Un giorno una parola – commento a Romani 15, 13

O Signore, tu esaudisci il desiderio degli umili; tu fortifichi il cuor loro; porgi il tuo orecchio
Salmo 10, 17

Or il Dio della speranza vi riempia di ogni gioia e di ogni pace nella fede, affinché abbondiate nella speranza, per la potenza dello Spirito Santo
Romani 15, 13

«La speranza è sempre l’ultima a morire» o «eh, speriamo…» balbettiamo in situazioni disperate, quando veramente non speriamo più nulla. La nostra «speranza» rimane spesso una parola vuota, un non si sa che dire. Uno spazio vuoto, non definito, un non si sa (più) che fare.

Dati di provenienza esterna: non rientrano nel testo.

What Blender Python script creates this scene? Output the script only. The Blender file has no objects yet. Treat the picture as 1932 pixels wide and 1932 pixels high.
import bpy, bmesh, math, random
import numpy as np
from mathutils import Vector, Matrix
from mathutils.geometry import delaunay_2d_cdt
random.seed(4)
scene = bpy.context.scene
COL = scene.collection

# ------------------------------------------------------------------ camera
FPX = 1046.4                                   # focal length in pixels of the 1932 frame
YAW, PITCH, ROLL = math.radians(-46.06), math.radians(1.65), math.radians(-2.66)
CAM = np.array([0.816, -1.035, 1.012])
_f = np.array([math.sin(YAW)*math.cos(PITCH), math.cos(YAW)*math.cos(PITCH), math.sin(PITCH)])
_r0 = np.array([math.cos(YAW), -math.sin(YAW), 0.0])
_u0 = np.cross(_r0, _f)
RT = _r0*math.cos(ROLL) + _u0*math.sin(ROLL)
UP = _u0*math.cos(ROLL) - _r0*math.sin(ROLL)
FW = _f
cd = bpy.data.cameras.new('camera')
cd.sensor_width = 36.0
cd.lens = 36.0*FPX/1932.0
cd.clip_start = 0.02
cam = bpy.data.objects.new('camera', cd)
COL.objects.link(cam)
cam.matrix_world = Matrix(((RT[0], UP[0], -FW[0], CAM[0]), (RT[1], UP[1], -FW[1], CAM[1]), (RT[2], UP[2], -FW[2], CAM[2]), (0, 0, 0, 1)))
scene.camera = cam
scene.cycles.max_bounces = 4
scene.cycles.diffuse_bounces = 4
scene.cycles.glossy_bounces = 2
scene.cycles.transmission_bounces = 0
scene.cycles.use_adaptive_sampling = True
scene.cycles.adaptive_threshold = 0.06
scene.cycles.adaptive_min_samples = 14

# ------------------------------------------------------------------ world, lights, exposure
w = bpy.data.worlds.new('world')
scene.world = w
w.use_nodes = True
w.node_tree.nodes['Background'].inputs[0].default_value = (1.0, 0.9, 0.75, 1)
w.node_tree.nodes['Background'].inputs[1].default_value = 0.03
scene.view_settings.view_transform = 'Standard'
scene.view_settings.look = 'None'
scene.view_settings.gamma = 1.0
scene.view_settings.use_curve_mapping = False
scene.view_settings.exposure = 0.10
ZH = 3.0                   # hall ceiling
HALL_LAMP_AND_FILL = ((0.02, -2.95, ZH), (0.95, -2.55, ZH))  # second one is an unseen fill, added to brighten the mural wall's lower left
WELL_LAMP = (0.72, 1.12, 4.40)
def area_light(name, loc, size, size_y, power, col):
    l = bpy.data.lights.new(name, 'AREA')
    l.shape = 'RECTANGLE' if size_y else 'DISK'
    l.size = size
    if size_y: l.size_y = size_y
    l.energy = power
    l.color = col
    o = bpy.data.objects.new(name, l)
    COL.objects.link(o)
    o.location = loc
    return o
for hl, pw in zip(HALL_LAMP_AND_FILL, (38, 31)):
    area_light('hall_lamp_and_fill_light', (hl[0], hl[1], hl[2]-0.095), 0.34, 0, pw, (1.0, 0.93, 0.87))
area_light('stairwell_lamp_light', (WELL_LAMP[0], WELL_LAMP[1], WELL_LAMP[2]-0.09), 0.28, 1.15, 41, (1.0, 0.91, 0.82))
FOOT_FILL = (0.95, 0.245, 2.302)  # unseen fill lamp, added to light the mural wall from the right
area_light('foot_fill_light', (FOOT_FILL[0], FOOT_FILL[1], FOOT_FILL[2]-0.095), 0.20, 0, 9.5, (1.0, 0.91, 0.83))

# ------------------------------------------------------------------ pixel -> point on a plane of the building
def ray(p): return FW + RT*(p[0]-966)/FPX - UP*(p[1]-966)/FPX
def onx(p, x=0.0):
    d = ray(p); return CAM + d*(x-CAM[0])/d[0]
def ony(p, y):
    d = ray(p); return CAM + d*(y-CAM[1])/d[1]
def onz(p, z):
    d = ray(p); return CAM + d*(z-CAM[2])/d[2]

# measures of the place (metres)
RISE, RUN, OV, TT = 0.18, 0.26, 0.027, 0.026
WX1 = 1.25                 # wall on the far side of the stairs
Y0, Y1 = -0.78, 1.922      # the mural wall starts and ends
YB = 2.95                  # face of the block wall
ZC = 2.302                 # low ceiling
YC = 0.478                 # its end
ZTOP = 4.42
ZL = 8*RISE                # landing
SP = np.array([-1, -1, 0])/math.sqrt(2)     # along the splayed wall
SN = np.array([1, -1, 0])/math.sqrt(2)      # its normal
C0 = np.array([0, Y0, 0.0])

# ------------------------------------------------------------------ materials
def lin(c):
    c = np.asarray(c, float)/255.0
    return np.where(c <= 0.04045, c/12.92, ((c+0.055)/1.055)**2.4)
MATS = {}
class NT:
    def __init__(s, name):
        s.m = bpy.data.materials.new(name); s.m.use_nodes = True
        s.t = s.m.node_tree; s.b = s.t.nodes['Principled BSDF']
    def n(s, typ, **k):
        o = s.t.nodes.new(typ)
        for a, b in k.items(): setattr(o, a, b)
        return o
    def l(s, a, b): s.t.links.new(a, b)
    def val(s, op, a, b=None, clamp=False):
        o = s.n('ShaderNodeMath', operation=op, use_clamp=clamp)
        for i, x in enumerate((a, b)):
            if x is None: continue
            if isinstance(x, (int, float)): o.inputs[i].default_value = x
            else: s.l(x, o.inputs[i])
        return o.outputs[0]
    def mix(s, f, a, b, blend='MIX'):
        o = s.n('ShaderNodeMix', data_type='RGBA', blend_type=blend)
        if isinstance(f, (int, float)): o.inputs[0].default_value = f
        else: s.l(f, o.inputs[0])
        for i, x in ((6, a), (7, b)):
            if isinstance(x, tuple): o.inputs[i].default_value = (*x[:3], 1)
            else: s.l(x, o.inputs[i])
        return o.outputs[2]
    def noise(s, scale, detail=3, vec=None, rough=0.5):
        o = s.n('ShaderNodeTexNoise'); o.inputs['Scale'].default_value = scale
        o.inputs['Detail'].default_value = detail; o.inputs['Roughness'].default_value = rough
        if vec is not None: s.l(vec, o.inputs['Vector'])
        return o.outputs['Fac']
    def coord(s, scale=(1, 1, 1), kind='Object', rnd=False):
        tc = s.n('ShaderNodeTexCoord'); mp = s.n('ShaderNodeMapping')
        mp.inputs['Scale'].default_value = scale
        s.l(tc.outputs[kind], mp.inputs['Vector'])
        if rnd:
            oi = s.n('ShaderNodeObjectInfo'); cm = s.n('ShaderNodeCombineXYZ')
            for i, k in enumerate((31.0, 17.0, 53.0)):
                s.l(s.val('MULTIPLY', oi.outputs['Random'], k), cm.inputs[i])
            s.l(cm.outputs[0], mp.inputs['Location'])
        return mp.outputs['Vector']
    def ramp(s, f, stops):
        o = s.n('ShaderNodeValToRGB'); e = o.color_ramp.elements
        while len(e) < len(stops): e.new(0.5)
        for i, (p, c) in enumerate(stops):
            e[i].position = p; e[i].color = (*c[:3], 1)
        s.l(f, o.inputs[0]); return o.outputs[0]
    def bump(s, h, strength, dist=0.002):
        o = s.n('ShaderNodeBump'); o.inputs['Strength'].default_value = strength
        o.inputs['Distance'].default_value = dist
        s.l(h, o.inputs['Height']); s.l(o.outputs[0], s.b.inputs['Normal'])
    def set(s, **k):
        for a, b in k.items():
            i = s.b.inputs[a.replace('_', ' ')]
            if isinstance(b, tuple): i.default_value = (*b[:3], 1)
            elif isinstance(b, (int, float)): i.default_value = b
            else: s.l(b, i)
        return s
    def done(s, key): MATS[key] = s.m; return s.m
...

Quando dico «spero che questo o quest’altro avvenga» segnalo la mia consapevolezza che non dipende da me. Anche se potessi contribuire affinché questo o quest’altro avvenga, comunque non farei altro che mettere in conto che le mie forze non dipendono da me.

In fondo, quando noi parliamo consapevolmente di «speranza» non facciamo altro che segnalare il limite, la fine della nostra speranza. Con la parola «speranza» apriamo uno spazio vuoto davanti a noi, che può rimanere vuoto ma anche essere riempito. Come quando ci salutiamo: il saluto può rimanere formale, ma può anche essere occasione di un incontro. Con la parola «speranza» segnaliamo una disponibilità all’incontro con Dio, con «il Dio della speranza».

L’augurio, anzi, la benedizione di questa parola è che questo incontro con Dio avvenga: che il Dio della speranza riempia il nostro vuoto con ognigioia e ogni pace, cioè con se stesso e con l’intero esser nostro. Nella fede, cioè in Dio, per abbondare nella speranza, cioè in Dio, nella sua speranza, nel suo progetto di nuova creazione al quale ci rende pienamente partecipi.

Tutto questo non dipende da noi, ma dalla potenza, dalla dynamis, dalla dinamica dello Spirito Santo: colui (o colei) che ci manca, e che perciò invochiamo, rivolgendo questa benedizione gli uni sugli altri. Benedizione che ci ricorda che la speranza è sempre anche la prima a farci vivere!